Daylight Saving Time Across the US

March 13, 2016

Grand Canyon
Daylight Saving Time is finally here to relieve/burden your sleep cycle by an hour. A common misconception about the practice is that it was started to benefit American farmers. However, DST actually is a detriment to farmers, who schedule their days around the availability of daytime hours and are actually disrupted by the yearly practice. DST was actually introduced during WWI to save fuel, as has since been effective in promoting economic activity.
   
For over 50 years, however, Arizona has skipped the custom altogether. In 1968, the Arizona State Legislature voted to opt out of the Uniform Time Act that pushed sunset to a later hour. More daytime was not a realistic option in a state where temperatures can rise into the triple digits for months at a time. 
   
When DST goes into effect elsewhere, Arizona ends up having the same time as Los Angeles. Sporting events and TV shows on cable networks start an hour earlier. If DST were to be observed, the sun would not set during Springtime in Arizona until nearly 9pm. Some Native American reservations within state lines, like the Navajo Nation, choose to observe DST while others don’t, meaning a drive through the state could result in multiple changes in time zone.

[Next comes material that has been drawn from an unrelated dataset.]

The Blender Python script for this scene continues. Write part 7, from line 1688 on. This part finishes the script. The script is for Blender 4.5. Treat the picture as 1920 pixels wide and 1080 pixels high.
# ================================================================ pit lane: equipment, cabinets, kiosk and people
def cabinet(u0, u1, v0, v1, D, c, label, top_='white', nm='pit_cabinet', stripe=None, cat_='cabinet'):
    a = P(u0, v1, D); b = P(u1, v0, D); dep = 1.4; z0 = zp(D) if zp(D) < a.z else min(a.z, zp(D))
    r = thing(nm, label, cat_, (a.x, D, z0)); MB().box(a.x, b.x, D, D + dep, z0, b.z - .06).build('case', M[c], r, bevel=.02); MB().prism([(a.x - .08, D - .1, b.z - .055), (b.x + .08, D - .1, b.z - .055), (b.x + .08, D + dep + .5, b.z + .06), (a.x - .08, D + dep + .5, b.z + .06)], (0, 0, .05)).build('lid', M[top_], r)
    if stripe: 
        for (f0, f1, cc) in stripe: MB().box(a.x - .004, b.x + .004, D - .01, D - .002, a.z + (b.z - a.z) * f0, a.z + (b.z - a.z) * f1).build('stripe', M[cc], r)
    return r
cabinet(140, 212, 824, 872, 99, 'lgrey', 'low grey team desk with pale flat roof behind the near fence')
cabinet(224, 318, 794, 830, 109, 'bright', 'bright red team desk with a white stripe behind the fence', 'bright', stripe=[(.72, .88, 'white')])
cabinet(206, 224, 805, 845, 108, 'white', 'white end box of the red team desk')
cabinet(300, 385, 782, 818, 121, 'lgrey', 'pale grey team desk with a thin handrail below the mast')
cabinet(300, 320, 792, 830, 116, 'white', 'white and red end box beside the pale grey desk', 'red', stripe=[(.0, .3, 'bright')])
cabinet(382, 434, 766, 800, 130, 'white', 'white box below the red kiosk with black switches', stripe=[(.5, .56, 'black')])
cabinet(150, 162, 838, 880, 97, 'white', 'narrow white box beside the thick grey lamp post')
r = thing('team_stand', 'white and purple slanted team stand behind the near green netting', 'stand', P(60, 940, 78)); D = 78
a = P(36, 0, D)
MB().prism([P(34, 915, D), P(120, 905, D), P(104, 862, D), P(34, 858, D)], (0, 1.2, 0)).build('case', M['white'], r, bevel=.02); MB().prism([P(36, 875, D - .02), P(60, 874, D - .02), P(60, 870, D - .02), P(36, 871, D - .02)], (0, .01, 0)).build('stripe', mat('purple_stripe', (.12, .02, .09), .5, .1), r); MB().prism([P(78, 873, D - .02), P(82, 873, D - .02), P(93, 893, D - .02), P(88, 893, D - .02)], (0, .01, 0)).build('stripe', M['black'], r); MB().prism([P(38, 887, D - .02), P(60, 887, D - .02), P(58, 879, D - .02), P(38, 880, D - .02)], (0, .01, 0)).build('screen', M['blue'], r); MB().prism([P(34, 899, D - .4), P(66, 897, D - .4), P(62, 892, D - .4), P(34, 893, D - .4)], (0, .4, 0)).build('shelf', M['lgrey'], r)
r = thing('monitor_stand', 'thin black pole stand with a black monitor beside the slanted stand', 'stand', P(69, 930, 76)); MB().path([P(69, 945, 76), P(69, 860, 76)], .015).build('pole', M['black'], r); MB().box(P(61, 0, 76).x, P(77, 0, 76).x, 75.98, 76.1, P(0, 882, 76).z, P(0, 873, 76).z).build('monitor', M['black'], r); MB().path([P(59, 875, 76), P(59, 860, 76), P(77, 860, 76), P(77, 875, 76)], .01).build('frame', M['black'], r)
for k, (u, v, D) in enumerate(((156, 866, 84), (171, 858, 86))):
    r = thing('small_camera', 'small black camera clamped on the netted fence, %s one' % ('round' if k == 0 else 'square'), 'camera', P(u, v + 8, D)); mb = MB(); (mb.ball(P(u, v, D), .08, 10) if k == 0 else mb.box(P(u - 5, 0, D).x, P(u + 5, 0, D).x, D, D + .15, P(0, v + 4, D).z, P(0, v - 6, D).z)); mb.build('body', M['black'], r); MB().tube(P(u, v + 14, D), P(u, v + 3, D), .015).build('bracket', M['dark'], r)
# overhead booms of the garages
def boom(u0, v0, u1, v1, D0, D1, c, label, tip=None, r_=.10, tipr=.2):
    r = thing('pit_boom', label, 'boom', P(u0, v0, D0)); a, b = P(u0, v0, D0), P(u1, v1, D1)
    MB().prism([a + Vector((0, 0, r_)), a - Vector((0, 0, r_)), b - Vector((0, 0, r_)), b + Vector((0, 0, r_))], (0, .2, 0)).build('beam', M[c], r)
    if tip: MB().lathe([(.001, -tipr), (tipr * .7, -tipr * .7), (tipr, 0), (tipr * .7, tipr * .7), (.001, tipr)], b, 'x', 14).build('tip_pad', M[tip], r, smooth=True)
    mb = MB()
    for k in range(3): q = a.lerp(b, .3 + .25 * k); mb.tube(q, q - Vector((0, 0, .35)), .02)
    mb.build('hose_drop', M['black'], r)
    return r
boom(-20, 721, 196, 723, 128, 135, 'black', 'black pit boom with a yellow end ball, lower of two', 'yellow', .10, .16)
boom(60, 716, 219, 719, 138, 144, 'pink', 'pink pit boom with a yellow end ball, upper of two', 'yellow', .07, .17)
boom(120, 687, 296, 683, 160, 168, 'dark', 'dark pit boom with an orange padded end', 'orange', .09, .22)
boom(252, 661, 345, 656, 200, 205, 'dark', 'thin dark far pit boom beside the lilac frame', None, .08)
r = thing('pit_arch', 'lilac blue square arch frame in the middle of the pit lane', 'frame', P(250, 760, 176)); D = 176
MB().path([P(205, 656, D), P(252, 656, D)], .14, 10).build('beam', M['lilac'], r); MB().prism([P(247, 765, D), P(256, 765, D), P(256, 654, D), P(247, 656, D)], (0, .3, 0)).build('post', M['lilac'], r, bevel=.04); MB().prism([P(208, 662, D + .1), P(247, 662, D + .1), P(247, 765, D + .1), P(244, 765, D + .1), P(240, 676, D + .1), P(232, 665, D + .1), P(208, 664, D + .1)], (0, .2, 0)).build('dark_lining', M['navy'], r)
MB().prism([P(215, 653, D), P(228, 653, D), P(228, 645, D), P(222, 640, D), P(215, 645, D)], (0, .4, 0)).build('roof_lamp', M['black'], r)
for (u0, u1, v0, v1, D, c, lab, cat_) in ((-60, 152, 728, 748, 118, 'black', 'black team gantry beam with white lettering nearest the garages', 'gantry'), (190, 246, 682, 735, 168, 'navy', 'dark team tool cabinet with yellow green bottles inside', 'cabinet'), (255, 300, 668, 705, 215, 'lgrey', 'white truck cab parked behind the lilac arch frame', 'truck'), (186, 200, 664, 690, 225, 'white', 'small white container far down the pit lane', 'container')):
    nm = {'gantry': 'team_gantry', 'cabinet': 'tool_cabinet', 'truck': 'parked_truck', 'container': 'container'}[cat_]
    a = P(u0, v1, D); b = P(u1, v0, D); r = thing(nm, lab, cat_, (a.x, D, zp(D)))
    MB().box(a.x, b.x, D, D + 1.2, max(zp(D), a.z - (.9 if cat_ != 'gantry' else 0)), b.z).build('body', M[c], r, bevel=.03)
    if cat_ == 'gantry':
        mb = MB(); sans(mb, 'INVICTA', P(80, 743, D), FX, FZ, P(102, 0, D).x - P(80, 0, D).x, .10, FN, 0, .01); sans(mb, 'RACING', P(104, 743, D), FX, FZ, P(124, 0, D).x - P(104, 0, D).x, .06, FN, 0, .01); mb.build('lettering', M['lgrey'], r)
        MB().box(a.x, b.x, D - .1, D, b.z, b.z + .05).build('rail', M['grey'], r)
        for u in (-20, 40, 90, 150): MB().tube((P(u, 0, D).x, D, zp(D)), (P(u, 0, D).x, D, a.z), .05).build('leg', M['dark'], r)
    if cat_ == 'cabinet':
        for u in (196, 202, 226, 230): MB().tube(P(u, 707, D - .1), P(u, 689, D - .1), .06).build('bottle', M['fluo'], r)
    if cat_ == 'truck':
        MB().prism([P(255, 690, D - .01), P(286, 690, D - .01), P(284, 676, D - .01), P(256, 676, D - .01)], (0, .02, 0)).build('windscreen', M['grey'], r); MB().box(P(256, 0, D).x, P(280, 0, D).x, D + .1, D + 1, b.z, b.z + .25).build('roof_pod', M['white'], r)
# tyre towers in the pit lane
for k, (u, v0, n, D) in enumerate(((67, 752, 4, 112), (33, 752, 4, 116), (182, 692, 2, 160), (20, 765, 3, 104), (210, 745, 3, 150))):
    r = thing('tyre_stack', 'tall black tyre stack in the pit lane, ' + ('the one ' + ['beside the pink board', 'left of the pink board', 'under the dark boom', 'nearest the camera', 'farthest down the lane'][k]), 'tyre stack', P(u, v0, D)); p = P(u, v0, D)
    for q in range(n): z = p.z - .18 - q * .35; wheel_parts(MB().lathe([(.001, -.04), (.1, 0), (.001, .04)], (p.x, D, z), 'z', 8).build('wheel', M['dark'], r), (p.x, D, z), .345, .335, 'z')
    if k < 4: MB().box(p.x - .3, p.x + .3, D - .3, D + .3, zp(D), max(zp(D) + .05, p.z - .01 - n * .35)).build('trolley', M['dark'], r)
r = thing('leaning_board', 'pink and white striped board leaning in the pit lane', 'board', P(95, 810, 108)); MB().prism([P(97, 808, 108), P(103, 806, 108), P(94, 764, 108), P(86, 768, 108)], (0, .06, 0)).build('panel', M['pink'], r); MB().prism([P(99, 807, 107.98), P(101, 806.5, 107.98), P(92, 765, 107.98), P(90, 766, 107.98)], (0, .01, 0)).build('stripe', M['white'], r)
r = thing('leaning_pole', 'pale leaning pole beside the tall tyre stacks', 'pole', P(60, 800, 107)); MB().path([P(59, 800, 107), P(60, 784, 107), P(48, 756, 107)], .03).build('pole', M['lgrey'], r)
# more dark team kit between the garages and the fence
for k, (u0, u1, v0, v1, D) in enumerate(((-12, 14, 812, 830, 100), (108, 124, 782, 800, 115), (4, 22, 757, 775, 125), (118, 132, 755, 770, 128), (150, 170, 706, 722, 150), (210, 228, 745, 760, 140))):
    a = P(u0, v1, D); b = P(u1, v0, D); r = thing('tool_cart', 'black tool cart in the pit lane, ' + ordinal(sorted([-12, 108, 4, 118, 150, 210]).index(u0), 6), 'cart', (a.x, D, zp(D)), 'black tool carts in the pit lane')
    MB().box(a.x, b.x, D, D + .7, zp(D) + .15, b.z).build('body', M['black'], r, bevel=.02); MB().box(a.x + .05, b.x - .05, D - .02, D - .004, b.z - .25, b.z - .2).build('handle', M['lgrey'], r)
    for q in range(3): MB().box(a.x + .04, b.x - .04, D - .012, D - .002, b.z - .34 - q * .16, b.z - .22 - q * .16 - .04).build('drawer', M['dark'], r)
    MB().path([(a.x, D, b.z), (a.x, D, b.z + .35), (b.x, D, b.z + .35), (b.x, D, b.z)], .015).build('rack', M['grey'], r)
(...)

Arizona’s rejection of a nationwide custom is reflective of their independent Western spirit. 
   
Other states have wanted to implement their own use for DST. A proposal was introduced in 2018 called the Sunshine Protection Act, which would allow Florida to keep DST year-round. This change would lead to an 8am sunrise during Winter Solstice and a sunset of 6:30pm, giving Floridians more hours of daytime in the darkest months of the year and boosting economic activity. Florida currently operates on Central Time Zone, and the change would align the state with Eastern time. 
   
Massachusetts once considered shifting from the Eastern Time Zone to the Atlantic Standard Time, essentially adopting DST for the whole year in making them an hour ahead of the rest of New England. A bill introduced in California to abolish DST altogether, however, was ultimately never adopted.